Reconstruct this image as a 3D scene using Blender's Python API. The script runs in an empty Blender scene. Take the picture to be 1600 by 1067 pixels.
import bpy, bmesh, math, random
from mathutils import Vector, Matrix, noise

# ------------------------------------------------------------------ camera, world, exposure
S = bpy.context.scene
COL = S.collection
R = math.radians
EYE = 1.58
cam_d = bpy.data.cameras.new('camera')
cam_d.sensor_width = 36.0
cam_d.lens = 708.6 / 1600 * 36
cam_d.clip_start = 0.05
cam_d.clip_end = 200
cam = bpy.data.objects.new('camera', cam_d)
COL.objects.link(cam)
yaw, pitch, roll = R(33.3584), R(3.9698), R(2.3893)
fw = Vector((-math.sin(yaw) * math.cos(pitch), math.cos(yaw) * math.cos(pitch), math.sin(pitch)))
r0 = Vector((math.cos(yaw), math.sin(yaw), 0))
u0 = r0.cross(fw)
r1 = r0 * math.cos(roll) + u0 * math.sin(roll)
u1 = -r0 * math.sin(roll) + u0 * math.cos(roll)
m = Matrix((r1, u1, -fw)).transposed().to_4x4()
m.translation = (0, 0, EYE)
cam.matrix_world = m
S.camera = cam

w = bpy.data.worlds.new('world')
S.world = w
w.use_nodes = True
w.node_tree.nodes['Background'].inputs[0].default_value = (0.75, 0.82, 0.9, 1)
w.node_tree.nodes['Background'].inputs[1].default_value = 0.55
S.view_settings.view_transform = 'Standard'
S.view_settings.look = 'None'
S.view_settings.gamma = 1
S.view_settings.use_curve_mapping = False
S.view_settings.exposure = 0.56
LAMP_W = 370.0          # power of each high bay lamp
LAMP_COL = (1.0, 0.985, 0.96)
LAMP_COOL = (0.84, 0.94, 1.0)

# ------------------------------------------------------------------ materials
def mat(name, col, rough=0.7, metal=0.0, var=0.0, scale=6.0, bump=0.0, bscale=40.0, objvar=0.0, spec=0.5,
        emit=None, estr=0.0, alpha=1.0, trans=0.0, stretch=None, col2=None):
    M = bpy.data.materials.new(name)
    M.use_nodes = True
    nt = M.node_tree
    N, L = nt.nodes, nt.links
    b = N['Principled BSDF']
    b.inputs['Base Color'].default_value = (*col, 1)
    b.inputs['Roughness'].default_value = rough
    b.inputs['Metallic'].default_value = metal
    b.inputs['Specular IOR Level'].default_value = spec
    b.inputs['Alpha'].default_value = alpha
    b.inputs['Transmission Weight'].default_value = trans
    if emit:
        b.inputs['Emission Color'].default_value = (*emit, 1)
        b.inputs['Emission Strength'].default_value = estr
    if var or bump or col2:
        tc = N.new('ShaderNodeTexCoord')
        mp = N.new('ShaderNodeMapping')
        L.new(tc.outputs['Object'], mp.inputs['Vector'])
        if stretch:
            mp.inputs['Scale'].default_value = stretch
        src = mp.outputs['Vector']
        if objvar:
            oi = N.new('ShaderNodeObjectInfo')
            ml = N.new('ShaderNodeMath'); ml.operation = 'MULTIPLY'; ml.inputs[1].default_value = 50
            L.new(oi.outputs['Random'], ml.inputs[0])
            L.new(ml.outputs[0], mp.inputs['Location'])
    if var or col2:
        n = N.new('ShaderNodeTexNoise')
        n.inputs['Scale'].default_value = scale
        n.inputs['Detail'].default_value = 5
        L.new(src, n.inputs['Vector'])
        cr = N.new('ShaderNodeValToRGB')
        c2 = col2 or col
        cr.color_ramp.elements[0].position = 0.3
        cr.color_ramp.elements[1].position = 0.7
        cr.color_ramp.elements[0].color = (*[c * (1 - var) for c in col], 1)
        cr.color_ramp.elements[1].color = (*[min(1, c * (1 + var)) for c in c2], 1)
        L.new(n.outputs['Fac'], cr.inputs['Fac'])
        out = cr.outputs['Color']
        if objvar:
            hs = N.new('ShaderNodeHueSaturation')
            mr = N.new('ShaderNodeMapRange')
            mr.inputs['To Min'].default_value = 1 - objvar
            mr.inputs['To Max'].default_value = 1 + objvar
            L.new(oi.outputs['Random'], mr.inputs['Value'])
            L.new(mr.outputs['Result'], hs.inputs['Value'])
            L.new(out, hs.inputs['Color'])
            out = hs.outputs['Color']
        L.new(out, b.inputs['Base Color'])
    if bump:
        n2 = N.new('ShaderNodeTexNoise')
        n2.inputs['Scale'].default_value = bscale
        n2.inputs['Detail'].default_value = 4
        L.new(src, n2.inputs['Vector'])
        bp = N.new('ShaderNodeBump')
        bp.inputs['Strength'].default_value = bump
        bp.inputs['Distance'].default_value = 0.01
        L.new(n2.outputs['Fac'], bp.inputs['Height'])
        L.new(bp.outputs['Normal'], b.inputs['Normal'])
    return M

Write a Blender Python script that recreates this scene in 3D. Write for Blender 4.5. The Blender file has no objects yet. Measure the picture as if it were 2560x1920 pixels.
★ ★ ★
Print the listing above from its first line through the line with "from mathutils import Vector, Matrix, noise", and stop there.

=== Exercise result ===
Reconstruct this image as a 3D scene using Blender's Python API. The script runs in an empty Blender scene. Take the picture to be 1600 by 1067 pixels.
import bpy, bmesh, math, random
from mathutils import Vector, Matrix, noise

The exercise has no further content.